After this (about an hour) each participant presented their interest in joining the Lab. I will not summarise for them, I am hoping that each will take the opportunity to disclose this in the participants' page. However common themes begin to be made manifest:  interest in improvisational systems of performance, of the link between movement and the visual filmic image, about the 'need to talk' and the 'need to dance' in a manner that reminded me of Pina's words “a reality that is only danced is equally untenable as a reality that is only spoken” (Gubernatis 1988). There is interest in understanding the idea of personal narration further (without it being big-brother confessional). There is desire to revisit things previously done. Importantly there is a shared desired to understand dance 'in the circumstances that we are living here now' (Anthii). I stand redeemed, the background discussion of Franco proves itself relevant to this enterprise after all.

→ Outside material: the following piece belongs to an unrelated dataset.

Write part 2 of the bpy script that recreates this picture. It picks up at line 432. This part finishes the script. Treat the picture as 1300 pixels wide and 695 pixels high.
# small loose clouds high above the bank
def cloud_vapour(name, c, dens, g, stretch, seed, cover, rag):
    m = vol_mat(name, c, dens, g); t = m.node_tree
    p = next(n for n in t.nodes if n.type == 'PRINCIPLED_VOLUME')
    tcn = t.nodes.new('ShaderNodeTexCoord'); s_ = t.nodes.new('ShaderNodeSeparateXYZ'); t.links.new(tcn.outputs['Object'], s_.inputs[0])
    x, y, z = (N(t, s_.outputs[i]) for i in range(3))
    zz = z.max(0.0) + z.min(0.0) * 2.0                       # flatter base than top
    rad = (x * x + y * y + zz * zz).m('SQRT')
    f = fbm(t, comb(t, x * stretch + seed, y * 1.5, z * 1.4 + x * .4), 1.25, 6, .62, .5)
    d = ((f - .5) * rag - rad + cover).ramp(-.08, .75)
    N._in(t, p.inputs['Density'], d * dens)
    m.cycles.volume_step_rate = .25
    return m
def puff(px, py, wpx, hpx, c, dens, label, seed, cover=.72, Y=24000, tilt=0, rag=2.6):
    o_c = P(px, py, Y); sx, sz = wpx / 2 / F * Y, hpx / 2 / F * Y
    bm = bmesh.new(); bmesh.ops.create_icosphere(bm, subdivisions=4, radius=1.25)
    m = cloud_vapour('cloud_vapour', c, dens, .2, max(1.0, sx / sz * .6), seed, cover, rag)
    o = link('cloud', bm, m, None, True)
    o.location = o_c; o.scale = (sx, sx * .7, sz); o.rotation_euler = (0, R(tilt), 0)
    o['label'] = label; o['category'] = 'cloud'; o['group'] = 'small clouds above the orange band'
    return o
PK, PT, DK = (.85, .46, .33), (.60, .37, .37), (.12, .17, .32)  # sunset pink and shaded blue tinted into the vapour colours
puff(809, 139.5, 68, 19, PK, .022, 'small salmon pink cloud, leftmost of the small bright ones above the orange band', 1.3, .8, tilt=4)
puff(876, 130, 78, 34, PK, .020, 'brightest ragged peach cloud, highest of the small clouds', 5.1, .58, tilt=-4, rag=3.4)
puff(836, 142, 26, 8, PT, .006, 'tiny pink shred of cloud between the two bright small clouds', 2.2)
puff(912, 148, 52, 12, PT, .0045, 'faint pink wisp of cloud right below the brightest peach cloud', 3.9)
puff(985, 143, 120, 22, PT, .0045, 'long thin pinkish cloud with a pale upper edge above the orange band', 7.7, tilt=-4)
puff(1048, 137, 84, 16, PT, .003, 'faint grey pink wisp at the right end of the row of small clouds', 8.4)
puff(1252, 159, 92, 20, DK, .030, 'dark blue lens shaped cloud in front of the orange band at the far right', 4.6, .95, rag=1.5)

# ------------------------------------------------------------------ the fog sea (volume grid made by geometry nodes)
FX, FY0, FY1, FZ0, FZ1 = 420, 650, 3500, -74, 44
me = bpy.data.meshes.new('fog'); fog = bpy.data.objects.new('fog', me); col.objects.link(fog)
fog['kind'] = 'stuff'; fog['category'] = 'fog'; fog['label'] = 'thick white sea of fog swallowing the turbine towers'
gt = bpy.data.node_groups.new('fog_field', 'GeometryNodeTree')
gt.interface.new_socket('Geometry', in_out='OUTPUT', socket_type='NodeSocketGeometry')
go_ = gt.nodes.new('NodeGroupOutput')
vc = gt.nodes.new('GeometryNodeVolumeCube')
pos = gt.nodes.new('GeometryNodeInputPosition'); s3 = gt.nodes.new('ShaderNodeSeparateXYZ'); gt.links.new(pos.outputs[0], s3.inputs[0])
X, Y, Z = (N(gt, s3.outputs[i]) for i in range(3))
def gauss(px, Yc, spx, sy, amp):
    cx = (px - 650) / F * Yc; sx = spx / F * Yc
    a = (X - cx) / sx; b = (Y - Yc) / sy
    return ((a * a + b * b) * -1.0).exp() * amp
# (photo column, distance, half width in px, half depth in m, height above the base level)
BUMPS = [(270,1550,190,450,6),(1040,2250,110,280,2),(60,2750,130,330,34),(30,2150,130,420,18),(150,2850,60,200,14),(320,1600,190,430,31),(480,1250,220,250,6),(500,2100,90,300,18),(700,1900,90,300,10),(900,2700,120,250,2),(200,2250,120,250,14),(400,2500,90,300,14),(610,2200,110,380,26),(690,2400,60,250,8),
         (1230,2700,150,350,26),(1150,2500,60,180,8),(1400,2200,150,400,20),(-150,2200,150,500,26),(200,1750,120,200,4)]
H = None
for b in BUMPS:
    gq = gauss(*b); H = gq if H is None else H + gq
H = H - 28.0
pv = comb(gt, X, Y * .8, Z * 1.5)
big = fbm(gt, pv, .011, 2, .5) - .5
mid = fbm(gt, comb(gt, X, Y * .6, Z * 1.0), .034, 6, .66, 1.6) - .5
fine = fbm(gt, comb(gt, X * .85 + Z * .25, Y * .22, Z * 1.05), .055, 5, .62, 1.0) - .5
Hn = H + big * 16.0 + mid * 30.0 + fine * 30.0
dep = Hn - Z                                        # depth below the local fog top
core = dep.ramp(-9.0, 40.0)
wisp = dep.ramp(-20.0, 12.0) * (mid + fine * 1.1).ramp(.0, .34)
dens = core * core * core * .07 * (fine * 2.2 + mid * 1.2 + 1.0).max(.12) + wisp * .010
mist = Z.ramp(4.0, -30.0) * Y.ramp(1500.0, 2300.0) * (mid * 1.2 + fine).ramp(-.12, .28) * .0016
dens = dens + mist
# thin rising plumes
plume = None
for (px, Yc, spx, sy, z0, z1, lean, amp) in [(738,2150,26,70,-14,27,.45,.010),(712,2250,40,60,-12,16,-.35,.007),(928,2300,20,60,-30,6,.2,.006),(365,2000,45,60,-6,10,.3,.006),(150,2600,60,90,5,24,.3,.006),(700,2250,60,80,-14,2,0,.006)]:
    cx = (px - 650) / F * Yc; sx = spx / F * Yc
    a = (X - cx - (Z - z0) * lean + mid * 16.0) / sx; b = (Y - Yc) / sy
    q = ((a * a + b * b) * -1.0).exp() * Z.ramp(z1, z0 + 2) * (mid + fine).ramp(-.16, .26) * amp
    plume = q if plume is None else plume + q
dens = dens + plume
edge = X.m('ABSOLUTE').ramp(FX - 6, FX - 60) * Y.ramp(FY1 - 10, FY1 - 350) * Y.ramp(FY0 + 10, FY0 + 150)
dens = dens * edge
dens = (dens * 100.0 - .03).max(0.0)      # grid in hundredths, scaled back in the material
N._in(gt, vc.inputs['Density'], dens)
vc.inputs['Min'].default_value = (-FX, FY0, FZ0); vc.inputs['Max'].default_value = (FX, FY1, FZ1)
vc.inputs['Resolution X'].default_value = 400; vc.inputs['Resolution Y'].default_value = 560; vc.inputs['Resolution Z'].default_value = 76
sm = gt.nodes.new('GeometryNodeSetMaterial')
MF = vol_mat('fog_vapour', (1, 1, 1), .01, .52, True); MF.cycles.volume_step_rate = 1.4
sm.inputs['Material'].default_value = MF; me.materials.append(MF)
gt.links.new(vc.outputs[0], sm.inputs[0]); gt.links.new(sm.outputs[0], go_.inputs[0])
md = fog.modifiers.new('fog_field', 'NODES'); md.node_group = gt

From this to the idea of research. I start with the metaphor that I normally use when teaching this in Stockholm, re: search, it is about a search. But a search starts by knowing that it has started (that is we don't stumble into a search, we stumble into things as we search). The search is intentional. It is not just about being open to receive but the harder being prepare to seek even if what will be received (if anything at all) is unconfirmed. I give them the first task (which will probably make it in some shape or form to the participants' page), and ask them to consider a set of questions:  what are you bringing to the processes of the Lab – what elements from the many dimensions of life that determines and shapes the artist  that you are are meant to be brought in to bear upon the process to come?  What is the gap, what you are seeking?.  How does the gap shape the vision?  What you have determines what you don't have...in order to get 'there' I must understand my 'here' my 'now'... I finish with a final thought ..choreographic knowledge is not something that will be given to you as a set of discreet skills or tools, choreographic knowledge is something that you will discover (with others) within.